Kraus seems to be flavour 
                of the month. His German Songs have 
                just been issued by Naxos. 
              
 
              
I doubt his String 
                Quartets would lead to riots in the 
                stalls. He was a contemporary of Mozart, 
                surviving him by only a year. The influence 
                on the quartets however is more likely 
                to have been Haydn and, further back, 
                C.P.E. Bach. The collection that formed 
                Op.1 was collected from pre-existing 
                works. It’s possible that some had been 
                written by 1777 though the collection 
                was published in 1784, two years after 
                the publication of Haydn’s Op.33 set. 
                Of the set of six – we have half the 
                set here – only one was written in four 
                movements, Kraus preferring a compact 
                three-movement form in the main. 
              
 
              
The four-movement quartet 
                was Op.1 No.6. It’s fluent, elegant 
                and with the open ended folksiness of 
                a second movement Scozzese. Kraus 
                doubles the tempo in the central panel 
                of the Largo, a well sustained if repetitious 
                movement, and leads seamlessly to a 
                whizzingly inconsequential finale. There 
                are baroque hints, maybe also of C.P.E. 
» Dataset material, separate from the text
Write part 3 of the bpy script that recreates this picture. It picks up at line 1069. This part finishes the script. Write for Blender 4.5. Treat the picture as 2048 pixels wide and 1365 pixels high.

                Bach, in the C minor Quartet – a slight, 
                two-movement work. 
              
 
              
Of more substance and 
                more individuality is the E major. Material 
                is well distributed and the fare is 
                full of strongly contrastive devices. 
                Though it’s not especially distinctive 
                melodically the Adagio is warm and features 
                one of Kraus’s deadpan abrupt closures; 
                not Mozartian in wit, just rather sudden. 
                This lack of resolution is an intermittent 
                feature of his writing. 
              
 
              
The G major Quartet 
                has some fine fugal writing and a certain 
                angularity of utterance that gives individuality 
                to the writing, though the law of diminishing 
                returns applies here with a pleasantly 
                nondescript Romance and an inappropriately 
                undeveloped Minuet finale. Of more interest 
                is the aria-like beauty of the viola 
                solo in the Largo of the B major, maybe 
                the single most impressive movement 
                here, and one that rouses speculation 
                as to Kraus’s ability at larger scale 
                operatic writing. The songs are generally 
                strophic and, whilst often amusing or 
                clever, seldom inspired. 
              
 
              
The recorded sound 
                in the Stuttgart studios and the performances 
                are pretty good; care is taken over 
                balance and I more than once noted precision 
                over unison bow weight. That said I 
                can imagine more characterful performances 
                with a greater range of tone colours.